Originally Posted by Gloone
Either the Jewish people have failed their god or their god has failed them. Which is it?
Be careful....Some will accuse you of standing in judgment.
Yes, like me. I will make that accusation.
Who are you to say either that God has failed the Jews or that the Jews have failed God?
At the very least, I would think that to make such a statement credibly, you would have to be either God or a Jew. Since you are neither, saying such a thing seems incredibly presumptuous.
And since you are not a Jew, why on earth do you care about the private relationship of God and the Jewish people? Presumably, God has some sort of relationship with Christianity, or whatever faith tradition you come from: why not worry about that instead of the business of the Jews?
And considering the topic of this thread, I am at a complete loss to understand why you seem to think it logically follows that, since Jews do not believe in the messiahdom or the divinity of Jesus, that means God has somehow failed to deliver on the promise of a messiah. First of all, no date was ever given with that promise, that we might be concerned has passed, or is soon approaching. And second of all, why should Jesus be different: there have been many false messiahs. Hell, in Jesus' time, you couldn't pass a streetcorner in ancient Israel that didn't have some guy on it claiming to be the messiah. Christians, in their surety of Jesus' claim, often tend to forget that he was hardly unique in those claims. Ancient Israel was littered with shaggy, dirt-poor Jews-- and some shaggy richer Jews also-- claiming that God wanted them to redeem the people. They were a dime a dozen, and they all had a bunch of disciples following along behind them affirming their claims.
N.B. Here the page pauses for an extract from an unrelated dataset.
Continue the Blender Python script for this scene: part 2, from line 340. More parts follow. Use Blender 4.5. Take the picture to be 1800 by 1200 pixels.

The fact that after he was dead, a bunch of non-Jews decided that Jesus actually was the guy, has no relevance to the fact that he was merely one of many who claimed, and none fulfilled the conditions of messiahdom: the yoke of non-Jewish rule was not thrown off, the Temple was not rededicated and purified, the Exiles did not return, the Davidic monarchy was not reinstated, etc. Jesus may have been a warm-hearted, peaceloving joe who wanted everyone to love one another, and if so, that's very nice: but those aren't qualifications for messiahdom, just for being a good guy.
The messiah hasn't come yet. But part of being Jewish is that we wait, and while we wait, we do our part to transform this world into something closer to the healed world that will be the messiah's world. Maimonides put it very nicely:
אני מאמין באמונה שלמה בביאת המשיח ואף על פי שיתמהמה: עם כל זה אחכה לו בכל יום שיבוא
I believe with perfect faith in the coming of the messiah, even though he tarries: despite this, I will wait each day for his coming.
What on earth Jesus has to do with that is really beyond my ken. It would only make some difference if we thought he had been the messiah: we don't. So it doesn't.